Столь раздражающая нас американская реклама исходит из ясного представления о толстой шкуре потребителей жизненных благ, включая массовую культуру. Надо очень долго, настойчиво и бесцеремонно лезть в глаза, уши, мозг американцев, чтобы пробудить в них действенный интерес, желание взять. Они спокойно идут на поводу собственных легкоутолимых и необременительных желаний, преимущественно физиологического свойства. Маловато духовности. Куда больше спорта, некрепкого пива «Мюллер», сигарет с дурманцем, зрелищных фильмов, легкого чтива, быстрых, неволнующих, но приятных отношений. Нужна была очень серьезная встряска — вьетнамская война, — чтобы общество и самая отзывчивая его часть — молодежь — обрели способность громкого, сильного слова и активного действия.
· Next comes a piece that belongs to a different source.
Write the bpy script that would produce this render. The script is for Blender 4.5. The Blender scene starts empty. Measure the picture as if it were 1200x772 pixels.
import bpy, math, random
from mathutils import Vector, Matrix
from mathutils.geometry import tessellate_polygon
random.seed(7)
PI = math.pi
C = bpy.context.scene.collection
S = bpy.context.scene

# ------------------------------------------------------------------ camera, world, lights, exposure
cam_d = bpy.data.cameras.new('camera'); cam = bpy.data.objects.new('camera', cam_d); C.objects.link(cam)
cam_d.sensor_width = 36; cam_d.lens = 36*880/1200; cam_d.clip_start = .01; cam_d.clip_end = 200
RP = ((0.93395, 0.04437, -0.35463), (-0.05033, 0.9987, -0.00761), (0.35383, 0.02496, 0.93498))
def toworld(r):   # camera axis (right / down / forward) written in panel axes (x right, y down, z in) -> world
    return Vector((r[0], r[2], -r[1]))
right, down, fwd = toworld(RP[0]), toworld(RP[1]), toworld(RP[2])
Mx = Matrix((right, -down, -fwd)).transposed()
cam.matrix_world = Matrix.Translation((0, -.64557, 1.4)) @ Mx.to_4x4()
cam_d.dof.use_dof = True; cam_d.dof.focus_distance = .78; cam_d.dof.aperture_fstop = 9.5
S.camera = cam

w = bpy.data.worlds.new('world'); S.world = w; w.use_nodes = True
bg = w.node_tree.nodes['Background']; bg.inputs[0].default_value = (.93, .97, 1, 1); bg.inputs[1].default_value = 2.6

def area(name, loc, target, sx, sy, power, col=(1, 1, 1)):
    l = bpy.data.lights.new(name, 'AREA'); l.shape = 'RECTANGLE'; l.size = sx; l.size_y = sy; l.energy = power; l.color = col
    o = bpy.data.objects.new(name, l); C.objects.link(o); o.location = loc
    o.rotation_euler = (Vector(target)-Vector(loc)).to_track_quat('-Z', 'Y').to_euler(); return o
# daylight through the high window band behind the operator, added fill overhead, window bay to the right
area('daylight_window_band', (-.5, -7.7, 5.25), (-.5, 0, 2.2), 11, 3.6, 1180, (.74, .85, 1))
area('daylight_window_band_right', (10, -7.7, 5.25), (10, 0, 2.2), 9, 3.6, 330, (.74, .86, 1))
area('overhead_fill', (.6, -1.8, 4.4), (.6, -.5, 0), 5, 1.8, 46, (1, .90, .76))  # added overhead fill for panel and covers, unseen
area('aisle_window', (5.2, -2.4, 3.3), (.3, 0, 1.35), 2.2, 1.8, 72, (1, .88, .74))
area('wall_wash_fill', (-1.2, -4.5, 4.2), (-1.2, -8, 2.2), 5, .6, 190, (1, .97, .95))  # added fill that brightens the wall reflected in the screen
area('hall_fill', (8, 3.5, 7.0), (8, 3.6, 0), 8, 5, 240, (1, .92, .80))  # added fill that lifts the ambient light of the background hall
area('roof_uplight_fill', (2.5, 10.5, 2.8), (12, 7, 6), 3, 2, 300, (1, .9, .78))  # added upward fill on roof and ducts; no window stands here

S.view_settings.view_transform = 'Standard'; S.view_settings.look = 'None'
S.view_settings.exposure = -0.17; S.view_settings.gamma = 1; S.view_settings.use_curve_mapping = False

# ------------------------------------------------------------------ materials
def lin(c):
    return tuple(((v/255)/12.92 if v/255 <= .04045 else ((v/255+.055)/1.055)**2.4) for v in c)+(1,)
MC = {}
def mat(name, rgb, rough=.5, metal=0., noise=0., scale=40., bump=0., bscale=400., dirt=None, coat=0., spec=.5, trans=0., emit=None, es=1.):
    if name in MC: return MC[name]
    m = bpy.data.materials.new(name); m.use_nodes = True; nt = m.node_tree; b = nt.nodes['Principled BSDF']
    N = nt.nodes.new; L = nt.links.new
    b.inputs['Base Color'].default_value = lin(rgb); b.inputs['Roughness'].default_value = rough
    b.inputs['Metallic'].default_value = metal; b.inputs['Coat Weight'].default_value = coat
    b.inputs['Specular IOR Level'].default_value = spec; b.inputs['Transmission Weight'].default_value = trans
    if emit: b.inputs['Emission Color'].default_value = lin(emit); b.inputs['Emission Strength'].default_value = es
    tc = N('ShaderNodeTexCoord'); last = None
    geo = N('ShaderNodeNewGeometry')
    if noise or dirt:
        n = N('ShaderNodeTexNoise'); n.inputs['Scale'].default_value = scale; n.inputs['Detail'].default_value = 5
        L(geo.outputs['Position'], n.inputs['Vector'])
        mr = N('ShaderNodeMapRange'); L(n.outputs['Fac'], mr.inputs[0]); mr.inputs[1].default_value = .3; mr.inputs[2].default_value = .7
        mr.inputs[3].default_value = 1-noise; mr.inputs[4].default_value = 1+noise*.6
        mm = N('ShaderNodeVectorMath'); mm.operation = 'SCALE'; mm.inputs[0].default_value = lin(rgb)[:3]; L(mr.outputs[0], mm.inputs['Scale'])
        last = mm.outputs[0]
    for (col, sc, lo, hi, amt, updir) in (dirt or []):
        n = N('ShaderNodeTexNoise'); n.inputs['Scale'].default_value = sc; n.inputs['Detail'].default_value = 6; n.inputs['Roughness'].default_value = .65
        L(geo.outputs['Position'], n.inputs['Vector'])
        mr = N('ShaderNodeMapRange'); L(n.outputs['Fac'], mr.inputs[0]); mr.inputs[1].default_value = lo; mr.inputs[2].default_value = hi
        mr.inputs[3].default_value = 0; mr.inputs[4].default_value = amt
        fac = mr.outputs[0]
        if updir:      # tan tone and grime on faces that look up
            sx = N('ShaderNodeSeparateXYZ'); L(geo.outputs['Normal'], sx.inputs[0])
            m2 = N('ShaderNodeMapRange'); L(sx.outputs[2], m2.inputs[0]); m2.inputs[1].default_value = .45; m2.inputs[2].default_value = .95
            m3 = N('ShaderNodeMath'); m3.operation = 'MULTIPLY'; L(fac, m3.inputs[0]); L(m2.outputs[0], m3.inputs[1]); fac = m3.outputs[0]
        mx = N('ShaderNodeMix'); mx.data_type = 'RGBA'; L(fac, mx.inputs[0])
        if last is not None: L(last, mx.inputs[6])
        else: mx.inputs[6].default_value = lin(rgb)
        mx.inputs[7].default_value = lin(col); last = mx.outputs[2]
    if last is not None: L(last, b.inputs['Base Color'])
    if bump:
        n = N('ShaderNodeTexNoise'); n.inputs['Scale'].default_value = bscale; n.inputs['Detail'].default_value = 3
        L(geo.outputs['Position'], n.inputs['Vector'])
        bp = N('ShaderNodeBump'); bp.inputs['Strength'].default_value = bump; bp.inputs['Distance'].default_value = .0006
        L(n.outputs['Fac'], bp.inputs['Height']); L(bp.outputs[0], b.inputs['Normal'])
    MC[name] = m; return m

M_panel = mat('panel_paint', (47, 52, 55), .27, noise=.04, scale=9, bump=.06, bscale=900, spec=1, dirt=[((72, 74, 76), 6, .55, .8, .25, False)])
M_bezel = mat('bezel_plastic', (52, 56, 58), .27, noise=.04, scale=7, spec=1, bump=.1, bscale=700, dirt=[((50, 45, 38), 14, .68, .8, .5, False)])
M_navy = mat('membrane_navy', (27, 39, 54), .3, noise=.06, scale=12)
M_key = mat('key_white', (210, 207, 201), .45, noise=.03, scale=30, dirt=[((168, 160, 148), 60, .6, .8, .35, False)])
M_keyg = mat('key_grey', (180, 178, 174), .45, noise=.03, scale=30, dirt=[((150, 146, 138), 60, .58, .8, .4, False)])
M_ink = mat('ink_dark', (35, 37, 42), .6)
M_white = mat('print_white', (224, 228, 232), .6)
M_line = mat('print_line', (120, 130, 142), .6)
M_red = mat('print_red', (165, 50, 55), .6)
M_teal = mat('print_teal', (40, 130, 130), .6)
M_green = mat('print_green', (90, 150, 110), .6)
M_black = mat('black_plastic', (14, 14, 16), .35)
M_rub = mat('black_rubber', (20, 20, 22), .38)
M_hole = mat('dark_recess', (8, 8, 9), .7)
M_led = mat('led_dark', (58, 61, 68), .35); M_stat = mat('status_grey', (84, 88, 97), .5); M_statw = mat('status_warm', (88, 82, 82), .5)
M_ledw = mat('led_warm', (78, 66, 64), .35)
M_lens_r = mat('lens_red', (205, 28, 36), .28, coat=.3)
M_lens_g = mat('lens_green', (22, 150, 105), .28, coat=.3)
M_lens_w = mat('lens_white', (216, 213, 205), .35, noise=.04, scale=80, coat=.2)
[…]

Но есть и еще одно, что, на мой взгляд, мешает американскому студенту проявлять любознательность, стараться расширить и углубить свое знание изучаемого предмета, — сама система образования. Американцы шутят: у нас есть высшее образование, но нет системы. Остроумно, но едва ли верно. Отсутствие системы — это тоже своего рода система, здесь же система положительно есть. Прямо противоположная нашей, стремящейся дать студенту общее и по мере сил полное представление о предмете. Американский студент сам выбирает, чем ему заниматься. Я говорю не об аспирантских программах, дающих специальность, а лишь о четырехгодичной студенческой программе. Он может взять на первом году обучения такие курсы: начертательная геометрия, утопические взгляды Фомы Кампанеллы, творчество Ле-Корбюзье и сербохорватский язык; а следующий год — хромосомную теорию, житие другого Фомы — Аквинского, женские образы в русской литературе, лишь иностранный язык останется тем же. Я не шучу и не утрирую, а называю реальные курсы. Бывает и похлестче. В Ирвайне (филиал Калифорнийского университета) читается курс о Гурджиеве, сомнительном и справедливо забытом философе двадцатых-тридцатых годов. Студент не будет иметь представления о движении русской философской мысли, ему неведомы останутся имена Чаадаева, Чернышевского, Соловьева, но зато в отношении Гурджиева для него не окажется никаких тайн. Когда я выражал привычное американцам удивление этой все-таки системой образования, то слышал в ответ от ироничного — с намеком на дороговизну университетского обучения: «Кто платит деньги, тот заказывает музыку», — до серьезного, убежденного: «Это развивает способность к самостоятельному мышлению». Но почему более полное, охватное, фундаментальное представление о научной дисциплине препятствует живости мысли? Если студент слушает курс по русской философии, он может заинтересоваться тем или иным течением философской мысли, той или иной фигурой мыслителя, начать искать соответствующую литературу, но, «загнанный» в Гурджиева, он просто не знает иных течений, иных имен.